'Ghost Out' makes big impression on students

Saturday, December 11, 2010

Getting behind the wheel of a motor vehicle is serious business at any time and if you've been drinking, it's a dangerous decision that can end your life.

That was the message delivered at Nevada High School Friday by an eerily attired "grim reaper" and a dozen students who spoke to no one after being taken out of class and having their faces painted white.

The "Ghost Out" program left many of the school's 730 students in a melancholy but enlightened frame of mind, they said.

Library Media Specialist Ranea Schultz and special education teacher Mary Mauer co-sponsored the program upon learning Missouri averages an alcohol-related traffic death every 43 minutes.

It was one of their series of "Living Out Loud" activities to encourage a positive approach, including wholesome tailgate parties before football games, Mauer said.

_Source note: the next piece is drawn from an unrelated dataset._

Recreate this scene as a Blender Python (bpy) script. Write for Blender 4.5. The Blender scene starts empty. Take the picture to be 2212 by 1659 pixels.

"We're encouraging the kids to wear seatbelts and not to drink and drive or text while driving," she said.

It was the school's first Ghost Out since 2007, but students said Friday that another one should be staged before next spring's prom, said Mauer.

Missouri State Highway Patrol Sgt. Mark Harwell of Nevada has investigated some 20 accidents involving teenage deaths in his 30-year career. "Young kids are always the worst because they had a lot of living left to do," Harwell said Friday at the school.

"The hardest part of a trooper's job is knocking on the parents' door."

Seniors Rusty Johnson, who portrayed the grim reaper, and Michelle Westerhold, who said her silence had the intended effect, estimated that 10 percent of the NHS student body -- or about 70 students -- regularly drinks alcohol.

Draped in black and wearing a hood, Johnson said the whole school watched when he came into the cafeteria at lunch and took out two students who returned with ghostly faces. "It made a big impact as if it were happening in reality," he said.

"There were a lot of hand signs and writing on paper and holding it up. Everyone has been talking about it."

Westerhold said the program, agreed to by all participants on Thursday, "showed kids how scary it can be to lose friends in a car crash."

Reporting that friends often tried to get her to speak, she said, "They all said it was weird for me to go all day without talking back."

Others who took part were seniors Kelci Cliffman, Allie Irwin, Danny Bell and Jake Brasfield, juniors Kyle Schmidt and Jordan Wilson, sophomore Emmaly Ellis and freshmen Meaghan Cavallero, Easton Mitchell and Kyler Cliffman.